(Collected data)

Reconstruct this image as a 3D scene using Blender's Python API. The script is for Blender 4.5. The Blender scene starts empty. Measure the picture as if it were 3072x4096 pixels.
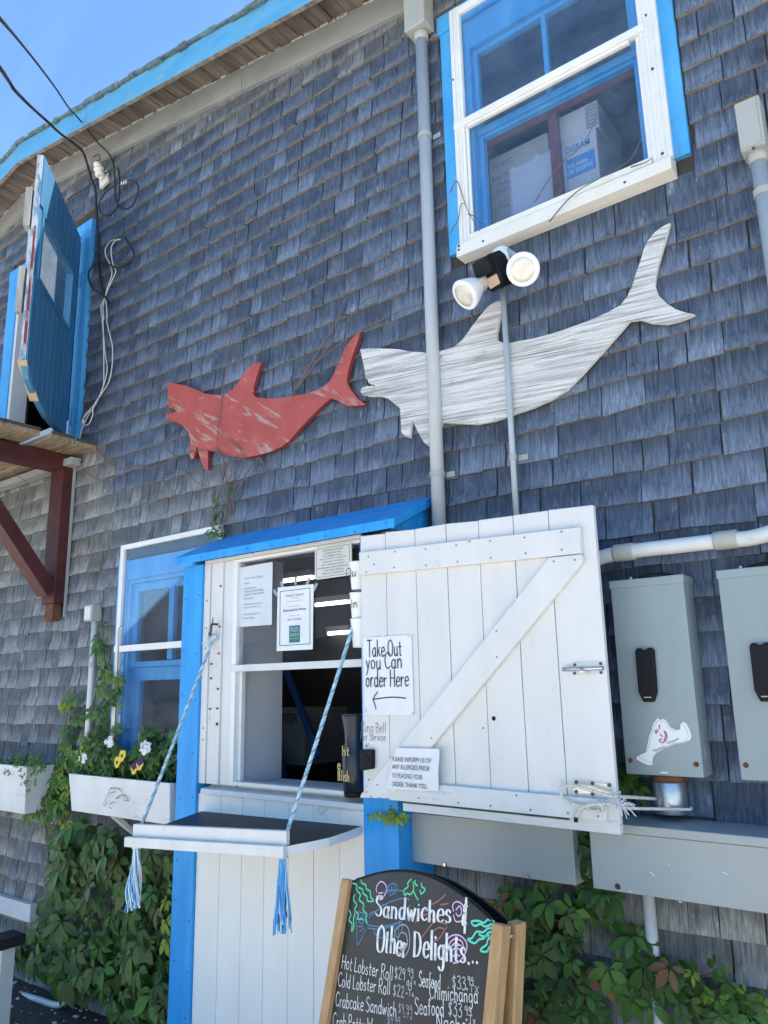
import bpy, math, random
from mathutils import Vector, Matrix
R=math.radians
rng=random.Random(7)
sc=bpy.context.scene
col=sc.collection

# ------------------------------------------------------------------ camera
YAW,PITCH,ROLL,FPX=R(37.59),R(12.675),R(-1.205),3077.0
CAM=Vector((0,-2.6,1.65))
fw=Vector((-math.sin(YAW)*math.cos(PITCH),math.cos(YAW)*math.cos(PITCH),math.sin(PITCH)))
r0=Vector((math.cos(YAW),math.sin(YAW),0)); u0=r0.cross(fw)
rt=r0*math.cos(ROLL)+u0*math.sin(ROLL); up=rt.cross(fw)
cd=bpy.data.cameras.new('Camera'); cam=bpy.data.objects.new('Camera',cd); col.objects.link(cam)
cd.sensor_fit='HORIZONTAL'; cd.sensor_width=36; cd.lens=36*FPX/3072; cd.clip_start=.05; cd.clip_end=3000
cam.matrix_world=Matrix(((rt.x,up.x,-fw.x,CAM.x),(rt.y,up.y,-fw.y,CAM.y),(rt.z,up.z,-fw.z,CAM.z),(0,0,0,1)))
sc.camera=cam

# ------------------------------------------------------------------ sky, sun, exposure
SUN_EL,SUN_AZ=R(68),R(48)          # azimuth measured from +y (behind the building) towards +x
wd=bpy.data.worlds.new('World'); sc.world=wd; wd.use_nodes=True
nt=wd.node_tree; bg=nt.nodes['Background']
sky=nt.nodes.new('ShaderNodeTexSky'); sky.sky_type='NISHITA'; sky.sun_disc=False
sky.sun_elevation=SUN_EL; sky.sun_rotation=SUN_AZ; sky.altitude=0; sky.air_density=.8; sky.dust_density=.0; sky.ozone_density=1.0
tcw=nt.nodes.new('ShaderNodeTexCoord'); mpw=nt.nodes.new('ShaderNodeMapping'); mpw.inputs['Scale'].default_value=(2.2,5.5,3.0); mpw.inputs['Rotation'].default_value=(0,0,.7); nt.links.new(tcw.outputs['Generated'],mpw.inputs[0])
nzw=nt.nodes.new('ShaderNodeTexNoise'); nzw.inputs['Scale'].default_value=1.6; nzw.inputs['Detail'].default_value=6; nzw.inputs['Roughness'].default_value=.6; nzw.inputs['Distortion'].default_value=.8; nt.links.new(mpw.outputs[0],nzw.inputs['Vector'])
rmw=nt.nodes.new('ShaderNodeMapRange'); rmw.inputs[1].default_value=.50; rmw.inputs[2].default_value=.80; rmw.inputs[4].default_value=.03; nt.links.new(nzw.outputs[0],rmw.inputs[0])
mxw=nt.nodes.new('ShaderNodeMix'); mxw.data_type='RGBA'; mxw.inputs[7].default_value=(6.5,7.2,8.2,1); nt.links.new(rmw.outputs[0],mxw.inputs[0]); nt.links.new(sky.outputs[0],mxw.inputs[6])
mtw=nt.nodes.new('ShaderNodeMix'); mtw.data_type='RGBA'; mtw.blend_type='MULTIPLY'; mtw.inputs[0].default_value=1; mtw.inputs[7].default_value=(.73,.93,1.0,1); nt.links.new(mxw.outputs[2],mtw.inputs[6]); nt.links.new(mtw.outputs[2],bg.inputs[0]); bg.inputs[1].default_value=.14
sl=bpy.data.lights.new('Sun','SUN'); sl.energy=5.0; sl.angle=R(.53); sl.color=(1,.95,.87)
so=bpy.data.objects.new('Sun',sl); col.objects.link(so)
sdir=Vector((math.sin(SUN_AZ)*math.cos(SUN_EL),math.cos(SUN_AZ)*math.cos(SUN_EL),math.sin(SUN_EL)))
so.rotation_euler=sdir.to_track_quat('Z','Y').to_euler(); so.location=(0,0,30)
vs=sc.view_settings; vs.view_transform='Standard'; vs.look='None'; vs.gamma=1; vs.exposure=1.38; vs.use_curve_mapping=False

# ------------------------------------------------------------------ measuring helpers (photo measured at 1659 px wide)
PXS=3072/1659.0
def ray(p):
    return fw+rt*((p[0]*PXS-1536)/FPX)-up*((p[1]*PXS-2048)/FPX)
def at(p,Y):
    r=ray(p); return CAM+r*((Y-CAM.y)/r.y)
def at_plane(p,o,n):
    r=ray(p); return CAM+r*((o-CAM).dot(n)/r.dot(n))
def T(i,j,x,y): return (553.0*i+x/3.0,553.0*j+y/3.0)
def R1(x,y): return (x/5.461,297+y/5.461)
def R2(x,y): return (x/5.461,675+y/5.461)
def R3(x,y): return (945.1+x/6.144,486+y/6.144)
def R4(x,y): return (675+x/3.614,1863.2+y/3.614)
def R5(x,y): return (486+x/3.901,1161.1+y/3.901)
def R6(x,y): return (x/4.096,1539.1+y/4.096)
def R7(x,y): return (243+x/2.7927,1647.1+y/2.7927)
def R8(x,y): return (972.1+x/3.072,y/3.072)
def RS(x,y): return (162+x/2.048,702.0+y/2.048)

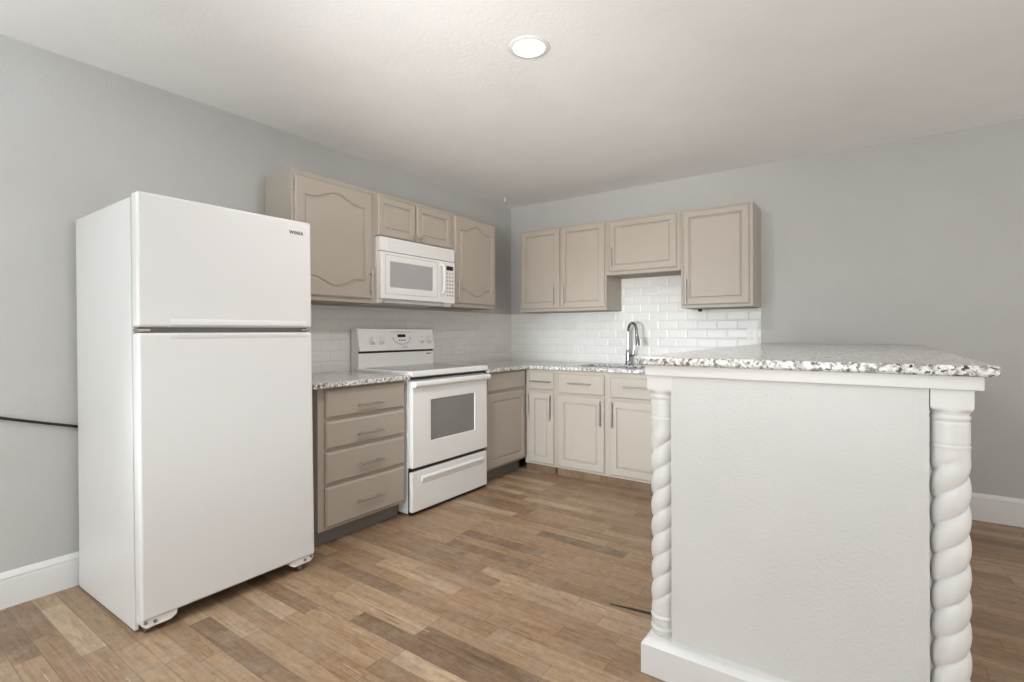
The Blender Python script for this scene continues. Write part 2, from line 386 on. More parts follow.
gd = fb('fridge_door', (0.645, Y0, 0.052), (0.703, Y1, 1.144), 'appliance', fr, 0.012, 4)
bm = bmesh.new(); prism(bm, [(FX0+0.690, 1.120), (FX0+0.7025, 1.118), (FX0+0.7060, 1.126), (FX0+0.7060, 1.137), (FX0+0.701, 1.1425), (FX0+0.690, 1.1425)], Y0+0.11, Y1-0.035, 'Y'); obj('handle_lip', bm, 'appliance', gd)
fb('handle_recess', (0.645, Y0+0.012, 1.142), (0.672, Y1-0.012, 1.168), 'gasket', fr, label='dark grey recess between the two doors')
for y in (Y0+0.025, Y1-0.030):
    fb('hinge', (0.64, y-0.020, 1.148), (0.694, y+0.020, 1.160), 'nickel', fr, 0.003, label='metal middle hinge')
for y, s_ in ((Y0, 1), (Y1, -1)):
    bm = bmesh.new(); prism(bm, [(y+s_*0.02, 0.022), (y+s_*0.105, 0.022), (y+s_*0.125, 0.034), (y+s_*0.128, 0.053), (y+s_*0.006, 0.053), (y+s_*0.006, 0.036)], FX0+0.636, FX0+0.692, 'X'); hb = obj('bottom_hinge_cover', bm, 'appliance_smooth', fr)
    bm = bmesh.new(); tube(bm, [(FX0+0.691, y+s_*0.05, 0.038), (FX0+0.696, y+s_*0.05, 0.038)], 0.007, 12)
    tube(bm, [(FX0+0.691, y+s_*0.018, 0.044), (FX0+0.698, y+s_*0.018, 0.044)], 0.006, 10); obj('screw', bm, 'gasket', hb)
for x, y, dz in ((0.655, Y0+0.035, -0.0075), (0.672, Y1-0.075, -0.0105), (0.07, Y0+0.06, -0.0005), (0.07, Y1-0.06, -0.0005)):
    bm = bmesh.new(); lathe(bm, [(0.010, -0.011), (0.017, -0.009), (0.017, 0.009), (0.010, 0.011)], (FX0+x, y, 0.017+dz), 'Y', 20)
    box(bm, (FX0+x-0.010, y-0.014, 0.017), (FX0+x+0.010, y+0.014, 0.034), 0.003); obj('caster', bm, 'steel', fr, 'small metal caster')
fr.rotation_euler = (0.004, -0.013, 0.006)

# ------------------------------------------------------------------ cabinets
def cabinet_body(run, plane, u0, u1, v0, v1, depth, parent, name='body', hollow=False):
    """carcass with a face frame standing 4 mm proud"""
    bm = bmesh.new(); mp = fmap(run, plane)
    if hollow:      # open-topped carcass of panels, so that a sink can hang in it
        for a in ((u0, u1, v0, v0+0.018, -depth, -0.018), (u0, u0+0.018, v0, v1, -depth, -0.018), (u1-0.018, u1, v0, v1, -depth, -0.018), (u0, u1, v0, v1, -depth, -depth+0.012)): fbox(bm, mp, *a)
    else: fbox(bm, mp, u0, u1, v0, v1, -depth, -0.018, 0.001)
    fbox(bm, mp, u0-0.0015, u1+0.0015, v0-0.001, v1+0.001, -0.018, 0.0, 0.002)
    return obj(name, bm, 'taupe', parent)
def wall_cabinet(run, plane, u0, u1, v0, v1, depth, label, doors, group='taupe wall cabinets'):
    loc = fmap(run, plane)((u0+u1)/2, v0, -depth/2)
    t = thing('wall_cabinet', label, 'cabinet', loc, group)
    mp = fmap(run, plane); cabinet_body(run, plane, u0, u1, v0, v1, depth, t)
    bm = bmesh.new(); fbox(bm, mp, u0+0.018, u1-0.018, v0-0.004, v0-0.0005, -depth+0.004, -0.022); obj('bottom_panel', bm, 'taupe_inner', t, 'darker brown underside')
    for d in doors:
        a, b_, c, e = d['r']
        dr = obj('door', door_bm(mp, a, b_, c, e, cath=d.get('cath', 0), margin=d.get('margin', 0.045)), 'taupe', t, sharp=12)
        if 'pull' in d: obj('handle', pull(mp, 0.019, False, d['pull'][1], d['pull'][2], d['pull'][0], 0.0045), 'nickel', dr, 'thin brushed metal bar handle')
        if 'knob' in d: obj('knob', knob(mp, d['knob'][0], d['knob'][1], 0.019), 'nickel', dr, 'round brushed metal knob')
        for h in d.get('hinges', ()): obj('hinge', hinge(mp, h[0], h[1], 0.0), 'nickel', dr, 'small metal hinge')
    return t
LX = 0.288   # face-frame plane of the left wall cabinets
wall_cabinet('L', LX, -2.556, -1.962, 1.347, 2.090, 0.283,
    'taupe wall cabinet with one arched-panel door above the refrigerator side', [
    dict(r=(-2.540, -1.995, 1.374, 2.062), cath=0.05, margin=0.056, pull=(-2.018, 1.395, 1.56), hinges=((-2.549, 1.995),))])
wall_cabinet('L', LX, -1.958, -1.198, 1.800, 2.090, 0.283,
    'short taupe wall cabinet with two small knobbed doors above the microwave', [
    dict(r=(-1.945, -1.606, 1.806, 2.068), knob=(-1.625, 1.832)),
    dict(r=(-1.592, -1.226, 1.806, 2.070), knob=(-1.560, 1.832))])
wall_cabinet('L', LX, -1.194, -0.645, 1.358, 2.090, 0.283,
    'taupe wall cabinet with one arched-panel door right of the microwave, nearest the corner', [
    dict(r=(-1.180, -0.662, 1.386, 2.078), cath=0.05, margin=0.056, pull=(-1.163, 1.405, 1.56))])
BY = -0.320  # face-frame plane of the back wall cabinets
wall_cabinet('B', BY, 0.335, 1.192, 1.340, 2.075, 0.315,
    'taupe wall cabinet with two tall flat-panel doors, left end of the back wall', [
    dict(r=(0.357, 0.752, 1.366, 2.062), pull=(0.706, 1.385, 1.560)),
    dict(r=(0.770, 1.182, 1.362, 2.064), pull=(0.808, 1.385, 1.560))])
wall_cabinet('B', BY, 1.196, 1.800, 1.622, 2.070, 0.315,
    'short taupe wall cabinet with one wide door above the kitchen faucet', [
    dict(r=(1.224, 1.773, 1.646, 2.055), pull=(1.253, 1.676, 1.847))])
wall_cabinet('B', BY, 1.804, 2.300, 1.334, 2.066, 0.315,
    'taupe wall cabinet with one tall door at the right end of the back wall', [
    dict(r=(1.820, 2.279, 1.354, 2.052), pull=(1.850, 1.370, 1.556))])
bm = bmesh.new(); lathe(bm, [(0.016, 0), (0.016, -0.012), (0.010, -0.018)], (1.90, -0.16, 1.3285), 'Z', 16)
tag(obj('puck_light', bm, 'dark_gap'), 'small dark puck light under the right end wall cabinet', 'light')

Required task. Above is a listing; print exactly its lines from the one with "The Blender Python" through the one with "fr.rotation_euler = (0.004, -0.013, 0.006)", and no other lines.

Response to the task.
The Blender Python script for this scene continues. Write part 2, from line 386 on. More parts follow.
gd = fb('fridge_door', (0.645, Y0, 0.052), (0.703, Y1, 1.144), 'appliance', fr, 0.012, 4)
bm = bmesh.new(); prism(bm, [(FX0+0.690, 1.120), (FX0+0.7025, 1.118), (FX0+0.7060, 1.126), (FX0+0.7060, 1.137), (FX0+0.701, 1.1425), (FX0+0.690, 1.1425)], Y0+0.11, Y1-0.035, 'Y'); obj('handle_lip', bm, 'appliance', gd)
fb('handle_recess', (0.645, Y0+0.012, 1.142), (0.672, Y1-0.012, 1.168), 'gasket', fr, label='dark grey recess between the two doors')
for y in (Y0+0.025, Y1-0.030):
    fb('hinge', (0.64, y-0.020, 1.148), (0.694, y+0.020, 1.160), 'nickel', fr, 0.003, label='metal middle hinge')
for y, s_ in ((Y0, 1), (Y1, -1)):
    bm = bmesh.new(); prism(bm, [(y+s_*0.02, 0.022), (y+s_*0.105, 0.022), (y+s_*0.125, 0.034), (y+s_*0.128, 0.053), (y+s_*0.006, 0.053), (y+s_*0.006, 0.036)], FX0+0.636, FX0+0.692, 'X'); hb = obj('bottom_hinge_cover', bm, 'appliance_smooth', fr)
    bm = bmesh.new(); tube(bm, [(FX0+0.691, y+s_*0.05, 0.038), (FX0+0.696, y+s_*0.05, 0.038)], 0.007, 12)
    tube(bm, [(FX0+0.691, y+s_*0.018, 0.044), (FX0+0.698, y+s_*0.018, 0.044)], 0.006, 10); obj('screw', bm, 'gasket', hb)
for x, y, dz in ((0.655, Y0+0.035, -0.0075), (0.672, Y1-0.075, -0.0105), (0.07, Y0+0.06, -0.0005), (0.07, Y1-0.06, -0.0005)):
    bm = bmesh.new(); lathe(bm, [(0.010, -0.011), (0.017, -0.009), (0.017, 0.009), (0.010, 0.011)], (FX0+x, y, 0.017+dz), 'Y', 20)
    box(bm, (FX0+x-0.010, y-0.014, 0.017), (FX0+x+0.010, y+0.014, 0.034), 0.003); obj('caster', bm, 'steel', fr, 'small metal caster')
fr.rotation_euler = (0.004, -0.013, 0.006)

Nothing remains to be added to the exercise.